● **Supplied information**
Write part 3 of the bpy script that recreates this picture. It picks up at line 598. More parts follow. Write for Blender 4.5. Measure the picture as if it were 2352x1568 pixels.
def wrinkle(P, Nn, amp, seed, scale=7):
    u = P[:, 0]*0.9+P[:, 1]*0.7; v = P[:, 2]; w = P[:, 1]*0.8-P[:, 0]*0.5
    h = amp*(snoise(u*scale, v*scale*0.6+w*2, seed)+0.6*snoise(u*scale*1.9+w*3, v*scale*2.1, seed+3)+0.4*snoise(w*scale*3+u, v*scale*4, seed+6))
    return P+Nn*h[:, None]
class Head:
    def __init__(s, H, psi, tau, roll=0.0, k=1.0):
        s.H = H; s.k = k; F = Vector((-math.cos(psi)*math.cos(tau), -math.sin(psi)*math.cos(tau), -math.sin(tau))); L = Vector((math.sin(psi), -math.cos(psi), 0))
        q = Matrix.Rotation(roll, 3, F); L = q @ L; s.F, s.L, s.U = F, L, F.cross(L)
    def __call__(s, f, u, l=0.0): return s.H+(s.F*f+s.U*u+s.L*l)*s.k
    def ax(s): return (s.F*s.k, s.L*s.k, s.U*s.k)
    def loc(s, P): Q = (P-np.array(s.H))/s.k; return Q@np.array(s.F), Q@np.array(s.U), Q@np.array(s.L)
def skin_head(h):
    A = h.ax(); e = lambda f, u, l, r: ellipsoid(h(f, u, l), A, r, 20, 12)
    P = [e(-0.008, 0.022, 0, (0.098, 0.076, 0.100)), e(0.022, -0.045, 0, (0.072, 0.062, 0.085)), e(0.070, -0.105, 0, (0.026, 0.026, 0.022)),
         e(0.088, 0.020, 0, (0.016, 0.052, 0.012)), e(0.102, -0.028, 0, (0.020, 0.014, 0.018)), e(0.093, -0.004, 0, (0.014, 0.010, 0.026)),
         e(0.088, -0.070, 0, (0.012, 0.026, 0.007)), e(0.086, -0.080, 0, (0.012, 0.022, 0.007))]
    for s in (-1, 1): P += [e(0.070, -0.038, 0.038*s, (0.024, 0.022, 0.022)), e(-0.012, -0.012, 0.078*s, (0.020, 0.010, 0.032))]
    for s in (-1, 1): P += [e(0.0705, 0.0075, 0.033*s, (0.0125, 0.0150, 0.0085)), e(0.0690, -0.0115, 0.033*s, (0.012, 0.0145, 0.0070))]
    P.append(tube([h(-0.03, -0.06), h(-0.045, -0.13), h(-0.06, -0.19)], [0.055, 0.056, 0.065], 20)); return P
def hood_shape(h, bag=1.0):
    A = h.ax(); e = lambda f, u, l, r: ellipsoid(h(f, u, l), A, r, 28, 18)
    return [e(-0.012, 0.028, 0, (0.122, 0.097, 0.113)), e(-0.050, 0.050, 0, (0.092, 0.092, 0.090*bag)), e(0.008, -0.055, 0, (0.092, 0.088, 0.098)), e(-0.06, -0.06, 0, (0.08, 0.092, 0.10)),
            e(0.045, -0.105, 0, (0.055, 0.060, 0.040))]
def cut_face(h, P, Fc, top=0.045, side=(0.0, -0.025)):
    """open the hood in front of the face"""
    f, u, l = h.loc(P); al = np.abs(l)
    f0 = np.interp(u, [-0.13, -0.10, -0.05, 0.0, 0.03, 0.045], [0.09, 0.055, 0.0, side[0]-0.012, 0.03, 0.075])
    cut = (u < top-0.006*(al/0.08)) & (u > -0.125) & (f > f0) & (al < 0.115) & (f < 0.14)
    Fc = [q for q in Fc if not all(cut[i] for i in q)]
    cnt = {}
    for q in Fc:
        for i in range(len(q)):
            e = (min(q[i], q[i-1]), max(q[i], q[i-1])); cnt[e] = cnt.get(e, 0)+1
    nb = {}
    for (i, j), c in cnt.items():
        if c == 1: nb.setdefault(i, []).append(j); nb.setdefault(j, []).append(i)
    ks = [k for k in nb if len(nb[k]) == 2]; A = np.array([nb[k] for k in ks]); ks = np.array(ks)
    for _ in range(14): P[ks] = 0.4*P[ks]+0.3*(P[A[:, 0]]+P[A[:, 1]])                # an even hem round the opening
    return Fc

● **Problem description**
Make an exact copy of the listing, including every line.

● **Answer to the task**
Write part 3 of the bpy script that recreates this picture. It picks up at line 598. More parts follow. Write for Blender 4.5. Measure the picture as if it were 2352x1568 pixels.
def wrinkle(P, Nn, amp, seed, scale=7):
    u = P[:, 0]*0.9+P[:, 1]*0.7; v = P[:, 2]; w = P[:, 1]*0.8-P[:, 0]*0.5
    h = amp*(snoise(u*scale, v*scale*0.6+w*2, seed)+0.6*snoise(u*scale*1.9+w*3, v*scale*2.1, seed+3)+0.4*snoise(w*scale*3+u, v*scale*4, seed+6))
    return P+Nn*h[:, None]
class Head:
    def __init__(s, H, psi, tau, roll=0.0, k=1.0):
        s.H = H; s.k = k; F = Vector((-math.cos(psi)*math.cos(tau), -math.sin(psi)*math.cos(tau), -math.sin(tau))); L = Vector((math.sin(psi), -math.cos(psi), 0))
        q = Matrix.Rotation(roll, 3, F); L = q @ L; s.F, s.L, s.U = F, L, F.cross(L)
    def __call__(s, f, u, l=0.0): return s.H+(s.F*f+s.U*u+s.L*l)*s.k
    def ax(s): return (s.F*s.k, s.L*s.k, s.U*s.k)
    def loc(s, P): Q = (P-np.array(s.H))/s.k; return Q@np.array(s.F), Q@np.array(s.U), Q@np.array(s.L)
def skin_head(h):
    A = h.ax(); e = lambda f, u, l, r: ellipsoid(h(f, u, l), A, r, 20, 12)
    P = [e(-0.008, 0.022, 0, (0.098, 0.076, 0.100)), e(0.022, -0.045, 0, (0.072, 0.062, 0.085)), e(0.070, -0.105, 0, (0.026, 0.026, 0.022)),
         e(0.088, 0.020, 0, (0.016, 0.052, 0.012)), e(0.102, -0.028, 0, (0.020, 0.014, 0.018)), e(0.093, -0.004, 0, (0.014, 0.010, 0.026)),
         e(0.088, -0.070, 0, (0.012, 0.026, 0.007)), e(0.086, -0.080, 0, (0.012, 0.022, 0.007))]
    for s in (-1, 1): P += [e(0.070, -0.038, 0.038*s, (0.024, 0.022, 0.022)), e(-0.012, -0.012, 0.078*s, (0.020, 0.010, 0.032))]
    for s in (-1, 1): P += [e(0.0705, 0.0075, 0.033*s, (0.0125, 0.0150, 0.0085)), e(0.0690, -0.0115, 0.033*s, (0.012, 0.0145, 0.0070))]
    P.append(tube([h(-0.03, -0.06), h(-0.045, -0.13), h(-0.06, -0.19)], [0.055, 0.056, 0.065], 20)); return P
def hood_shape(h, bag=1.0):
    A = h.ax(); e = lambda f, u, l, r: ellipsoid(h(f, u, l), A, r, 28, 18)
    return [e(-0.012, 0.028, 0, (0.122, 0.097, 0.113)), e(-0.050, 0.050, 0, (0.092, 0.092, 0.090*bag)), e(0.008, -0.055, 0, (0.092, 0.088, 0.098)), e(-0.06, -0.06, 0, (0.08, 0.092, 0.10)),
            e(0.045, -0.105, 0, (0.055, 0.060, 0.040))]
def cut_face(h, P, Fc, top=0.045, side=(0.0, -0.025)):
    """open the hood in front of the face"""
    f, u, l = h.loc(P); al = np.abs(l)
    f0 = np.interp(u, [-0.13, -0.10, -0.05, 0.0, 0.03, 0.045], [0.09, 0.055, 0.0, side[0]-0.012, 0.03, 0.075])
    cut = (u < top-0.006*(al/0.08)) & (u > -0.125) & (f > f0) & (al < 0.115) & (f < 0.14)
    Fc = [q for q in Fc if not all(cut[i] for i in q)]
    cnt = {}
    for q in Fc:
        for i in range(len(q)):
            e = (min(q[i], q[i-1]), max(q[i], q[i-1])); cnt[e] = cnt.get(e, 0)+1
    nb = {}
    for (i, j), c in cnt.items():
        if c == 1: nb.setdefault(i, []).append(j); nb.setdefault(j, []).append(i)
    ks = [k for k in nb if len(nb[k]) == 2]; A = np.array([nb[k] for k in ks]); ks = np.array(ks)
    for _ in range(14): P[ks] = 0.4*P[ks]+0.3*(P[A[:, 0]]+P[A[:, 1]])                # an even hem round the opening
    return Fc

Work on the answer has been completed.